**What is expected**. Search the data for the string "follow" and gather each line it is in.

────

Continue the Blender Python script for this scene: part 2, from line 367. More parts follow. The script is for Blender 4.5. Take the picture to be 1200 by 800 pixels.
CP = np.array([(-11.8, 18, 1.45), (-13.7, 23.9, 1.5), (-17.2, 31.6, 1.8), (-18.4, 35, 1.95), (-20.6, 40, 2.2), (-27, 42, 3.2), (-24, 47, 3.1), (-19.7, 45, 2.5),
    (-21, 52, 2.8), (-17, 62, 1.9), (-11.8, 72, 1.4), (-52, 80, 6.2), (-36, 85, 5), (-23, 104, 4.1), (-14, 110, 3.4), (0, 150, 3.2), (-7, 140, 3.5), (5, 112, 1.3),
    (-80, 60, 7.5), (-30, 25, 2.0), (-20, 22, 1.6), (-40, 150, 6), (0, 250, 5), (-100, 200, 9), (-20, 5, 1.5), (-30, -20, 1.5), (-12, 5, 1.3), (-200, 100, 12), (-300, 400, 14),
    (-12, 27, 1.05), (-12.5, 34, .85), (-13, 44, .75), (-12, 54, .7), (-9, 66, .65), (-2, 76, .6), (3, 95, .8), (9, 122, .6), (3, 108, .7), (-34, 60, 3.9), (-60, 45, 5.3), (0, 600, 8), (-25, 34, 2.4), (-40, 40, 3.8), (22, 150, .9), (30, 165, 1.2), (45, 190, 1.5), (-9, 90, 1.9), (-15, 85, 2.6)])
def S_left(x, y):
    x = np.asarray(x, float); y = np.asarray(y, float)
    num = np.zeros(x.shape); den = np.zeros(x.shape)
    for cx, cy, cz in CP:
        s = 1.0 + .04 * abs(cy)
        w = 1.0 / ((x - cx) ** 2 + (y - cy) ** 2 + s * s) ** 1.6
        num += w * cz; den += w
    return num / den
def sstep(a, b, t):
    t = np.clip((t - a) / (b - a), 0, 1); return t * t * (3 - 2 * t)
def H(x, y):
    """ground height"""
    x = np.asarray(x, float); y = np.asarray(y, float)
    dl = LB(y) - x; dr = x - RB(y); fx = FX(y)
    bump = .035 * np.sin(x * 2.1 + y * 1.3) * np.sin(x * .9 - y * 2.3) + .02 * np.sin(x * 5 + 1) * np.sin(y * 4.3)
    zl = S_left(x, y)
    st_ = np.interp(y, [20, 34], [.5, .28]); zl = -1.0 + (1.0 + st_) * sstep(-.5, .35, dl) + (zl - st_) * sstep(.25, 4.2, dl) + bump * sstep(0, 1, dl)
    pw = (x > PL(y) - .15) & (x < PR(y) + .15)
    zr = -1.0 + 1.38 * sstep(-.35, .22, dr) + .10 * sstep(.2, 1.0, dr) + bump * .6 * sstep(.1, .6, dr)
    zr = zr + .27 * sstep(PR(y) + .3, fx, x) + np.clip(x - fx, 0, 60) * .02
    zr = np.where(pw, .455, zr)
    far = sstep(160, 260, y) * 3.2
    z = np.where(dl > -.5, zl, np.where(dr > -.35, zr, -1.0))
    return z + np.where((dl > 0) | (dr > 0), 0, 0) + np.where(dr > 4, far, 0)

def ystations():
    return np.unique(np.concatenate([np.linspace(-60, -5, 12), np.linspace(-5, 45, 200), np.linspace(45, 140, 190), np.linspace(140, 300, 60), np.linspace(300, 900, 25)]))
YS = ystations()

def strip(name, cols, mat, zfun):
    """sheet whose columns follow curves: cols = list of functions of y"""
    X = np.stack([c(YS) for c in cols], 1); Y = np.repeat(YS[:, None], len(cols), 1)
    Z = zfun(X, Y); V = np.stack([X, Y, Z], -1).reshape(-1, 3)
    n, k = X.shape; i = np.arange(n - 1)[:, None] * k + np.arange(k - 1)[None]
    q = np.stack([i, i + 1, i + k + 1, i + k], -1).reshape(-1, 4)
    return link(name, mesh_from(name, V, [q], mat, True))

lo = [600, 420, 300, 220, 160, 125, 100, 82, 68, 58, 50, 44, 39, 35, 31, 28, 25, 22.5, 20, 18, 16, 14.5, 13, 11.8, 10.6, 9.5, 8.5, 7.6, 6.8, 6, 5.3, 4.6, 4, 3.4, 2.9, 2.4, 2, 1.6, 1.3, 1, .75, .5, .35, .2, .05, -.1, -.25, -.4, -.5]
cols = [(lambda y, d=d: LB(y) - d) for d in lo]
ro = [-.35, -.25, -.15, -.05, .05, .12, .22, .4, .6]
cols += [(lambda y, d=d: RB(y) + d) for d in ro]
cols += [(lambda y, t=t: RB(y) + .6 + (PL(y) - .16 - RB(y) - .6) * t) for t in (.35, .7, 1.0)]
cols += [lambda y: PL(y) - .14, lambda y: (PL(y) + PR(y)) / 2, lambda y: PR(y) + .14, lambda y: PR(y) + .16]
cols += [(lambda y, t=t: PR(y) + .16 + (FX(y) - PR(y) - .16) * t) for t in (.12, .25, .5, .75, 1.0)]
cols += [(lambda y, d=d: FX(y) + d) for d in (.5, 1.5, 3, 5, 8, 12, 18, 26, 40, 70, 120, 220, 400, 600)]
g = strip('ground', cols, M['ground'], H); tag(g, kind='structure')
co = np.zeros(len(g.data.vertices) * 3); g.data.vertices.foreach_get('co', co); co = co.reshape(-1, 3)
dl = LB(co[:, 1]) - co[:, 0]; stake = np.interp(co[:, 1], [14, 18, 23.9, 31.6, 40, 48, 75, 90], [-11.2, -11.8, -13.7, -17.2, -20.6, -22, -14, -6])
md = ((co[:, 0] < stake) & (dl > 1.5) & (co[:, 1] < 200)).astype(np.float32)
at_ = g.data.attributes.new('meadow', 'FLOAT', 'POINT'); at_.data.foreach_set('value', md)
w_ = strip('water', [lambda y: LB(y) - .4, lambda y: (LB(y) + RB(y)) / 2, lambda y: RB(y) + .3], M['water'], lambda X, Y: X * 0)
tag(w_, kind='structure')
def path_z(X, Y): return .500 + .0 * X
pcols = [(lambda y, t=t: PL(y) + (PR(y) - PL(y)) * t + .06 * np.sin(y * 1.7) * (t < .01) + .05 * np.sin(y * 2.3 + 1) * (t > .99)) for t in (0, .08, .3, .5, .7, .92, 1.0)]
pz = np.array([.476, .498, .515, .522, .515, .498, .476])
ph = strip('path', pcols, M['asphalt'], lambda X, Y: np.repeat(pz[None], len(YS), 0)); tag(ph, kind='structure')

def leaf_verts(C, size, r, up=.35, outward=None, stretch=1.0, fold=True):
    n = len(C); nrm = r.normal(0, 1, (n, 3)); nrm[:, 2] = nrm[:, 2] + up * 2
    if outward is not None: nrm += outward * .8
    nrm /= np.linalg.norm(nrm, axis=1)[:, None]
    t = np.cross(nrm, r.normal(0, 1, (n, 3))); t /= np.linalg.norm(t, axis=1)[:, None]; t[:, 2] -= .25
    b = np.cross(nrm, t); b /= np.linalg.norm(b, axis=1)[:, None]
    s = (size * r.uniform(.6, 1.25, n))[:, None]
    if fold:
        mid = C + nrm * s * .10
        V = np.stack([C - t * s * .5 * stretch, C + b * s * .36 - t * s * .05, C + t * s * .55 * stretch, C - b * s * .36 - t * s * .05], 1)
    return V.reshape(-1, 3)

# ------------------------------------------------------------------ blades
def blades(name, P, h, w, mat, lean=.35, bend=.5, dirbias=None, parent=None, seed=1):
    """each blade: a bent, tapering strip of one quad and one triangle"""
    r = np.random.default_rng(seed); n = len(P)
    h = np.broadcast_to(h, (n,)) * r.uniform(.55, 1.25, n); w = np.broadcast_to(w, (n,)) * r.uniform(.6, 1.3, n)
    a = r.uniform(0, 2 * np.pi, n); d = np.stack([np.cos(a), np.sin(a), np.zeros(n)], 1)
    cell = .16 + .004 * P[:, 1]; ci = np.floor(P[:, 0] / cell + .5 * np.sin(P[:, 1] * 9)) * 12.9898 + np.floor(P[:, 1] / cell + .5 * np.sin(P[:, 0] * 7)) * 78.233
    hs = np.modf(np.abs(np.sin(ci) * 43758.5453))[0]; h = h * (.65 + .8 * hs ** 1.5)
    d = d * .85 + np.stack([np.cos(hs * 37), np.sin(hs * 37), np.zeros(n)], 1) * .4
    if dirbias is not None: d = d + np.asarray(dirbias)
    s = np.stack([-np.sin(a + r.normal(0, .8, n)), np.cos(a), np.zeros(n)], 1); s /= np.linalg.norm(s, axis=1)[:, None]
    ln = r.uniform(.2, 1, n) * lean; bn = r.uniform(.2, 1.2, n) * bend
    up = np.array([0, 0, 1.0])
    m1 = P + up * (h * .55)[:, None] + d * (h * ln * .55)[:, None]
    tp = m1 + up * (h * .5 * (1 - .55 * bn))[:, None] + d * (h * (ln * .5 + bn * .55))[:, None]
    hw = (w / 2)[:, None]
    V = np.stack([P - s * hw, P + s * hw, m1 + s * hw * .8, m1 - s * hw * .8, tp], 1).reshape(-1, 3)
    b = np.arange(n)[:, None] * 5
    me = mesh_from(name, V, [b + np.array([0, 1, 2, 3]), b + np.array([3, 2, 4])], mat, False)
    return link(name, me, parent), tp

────

**Solution for this exercise**.
Continue the Blender Python script for this scene: part 2, from line 367. More parts follow. The script is for Blender 4.5. Take the picture to be 1200 by 800 pixels.
    """sheet whose columns follow curves: cols = list of functions of y"""